[EDLING:59] US: Lost in Translation

Francis M Hult fmhult at DOLPHIN.UPENN.EDU
Tue Apr 24 18:05:19 UTC 2007


Via lgpolicy...

> http://chronicle.com/weekly/v53/i34/34a02801.htm
> >From the issue dated April 27, 2007
> 
> Lost in Translation
> By JOSH KELLER
> 
> Washington
> 
> Everette E. Jordan cannot find enough translators. Mr. Jordan, who runs a
> federal center that helps translate a backlog of documents for the CIA,
> FBI, and other government agencies, says that because the United States
> does such a poor job training translators and interpreters, recruiting
> enough help is impossible. So the director of the National Virtual
> Translation Center has turned to students for help. The center, itself
> only four years old, started a program about a year ago to send
> unclassified government documents to translation professors at several
> universities to give to their students as course work. The documents
> include newspaper articles, online hacker journals, and threat letters.
> The professors then return the translated documents to the center, and the
> students receive course credit.
> 
> The idea, says Mr. Jordan, is to both help with the government's
> translation backlog and start partnerships with university programs to
> increase the nation's long-term supply of translators and interpreters. To
> that end, he has aggressively courted universities, offering them
> internships for their students and help developing basic curricula. He
> ultimately hopes to offer federal grants and contracts to expand
> university translation departments. But the center's translation programs
> are missing an essential element:  money. Mr. Jordan says that he has not
> yet been able to secure any substantial support in the federal budget for
> expanded partnerships with universities, and that his program "has yet to
> get off the ground."
> 
> "There isn't any money put into it yet," he says. "It's not for [lack of]
> trying." Officials at university translation programs say they would be
> happy to work with the center to expand their offerings. But they say the
> center's limited attempts at partnerships reflect a familiar problem:
> Despite the attention focused on the nation's failings in translation
> after September 11, 2001, few federal grants and contracts for translation
> and interpretation studies have followed.
> 
> 'Good Intentions'
> 
> "The good intentions are there it's just that the money isn't," says
> Elizabeth Lowe, director of the translation program at the University of
> Florida. "To expand curriculum to do the innovative kinds of enhancements
> that would really make a difference, we need external funding." The lack
> of federal financing is often matched by universities themselves.
> Programs in translation and interpretation studies, which stress the
> skills and mind-set needed by translators in addition to fluency in the
> languages themselves, have no established constituency at most colleges.
> They often compete for resources with traditional literature departments
> and with other disciplines for a place within the liberal arts.
> 
> Francoise Massardier-Kenney is the director of the Institute for Applied
> Linguistics at Kent State University, one of only two comprehensive
> programs in the country to offer a master's degree in translation studies.
> She says the university declined to help translate documents for the
> virtual-translation center, citing an already full curriculum.
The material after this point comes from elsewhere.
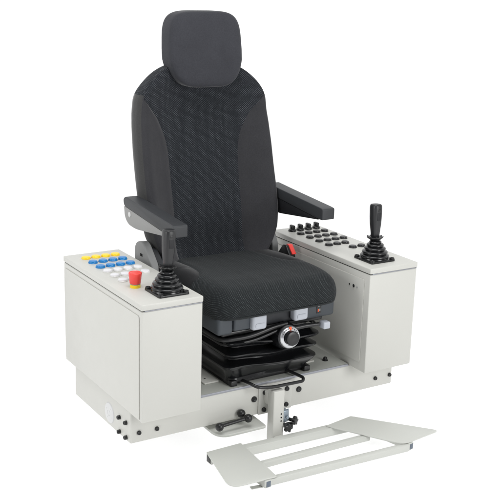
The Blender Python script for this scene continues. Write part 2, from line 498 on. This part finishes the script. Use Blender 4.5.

Efforts
> like the document exchange program, she says, are like "little bandages on
> individual problems." The number of students who graduate each year from
> an American university with master's degrees in translation or
> interpretation is probably about 100, says Gregory M. Shreve, director of
> Kent State's department of modern- and classical-language studies.
> 
> Increasing the number of translators will require confronting the problem
> systematically, says Mr. Shreve. The greatest need of many university
> translation programs, he says, is more faculty members. Building up the
> infrastructure to recruit and train professors to offer new languages
> would require a sustained investment, he says, and a coherent national
> language policy that took translation seriously. "Where do I get someone
> who can teach Farsi professionally and run a program?" says Mr. Shreve. "I
> need really skilled faculty, and that's hard to find." Mr. Jordan agrees
> that the government has not put nearly enough money into translation
> studies. He says lawmakers often want to produce more translators
> immediately in critical languages like Arabic, Farsi, and Chinese. But
> training a good translator, he says, takes six to eight years.
> 
> He ticks off a list of needs that will be more difficult without enough
> translators: recovering from major disasters, providing good health care,
> preventing terrorist attacks, and nation building. "We're really not going
> to be ready if we don't put in enough money," he says. Marie-Line Sephocle
> is director of the simultaneous interpretation program at Howard
> University, one of only a few such programs in the country. She says Mr.
> Jordan "is one of the rare supporters in the entire government for our
> programs." In the 12 years since the program was started, she says, it has
> received no outside money. In fact, she says, the university initially
> would not finance it either, so some of the professors paid for the
> start-up costs out of their own pockets.
> 
> Since then, the demand from students has grown to more than what the
> program can support. Ms. Sephocle says she constantly receives visitors
> interested in how the program works: other professors, ambassadors, and
> legislators. "They all marvel at it," she says. "They say it's exactly
> what we want.  And then they don't follow up."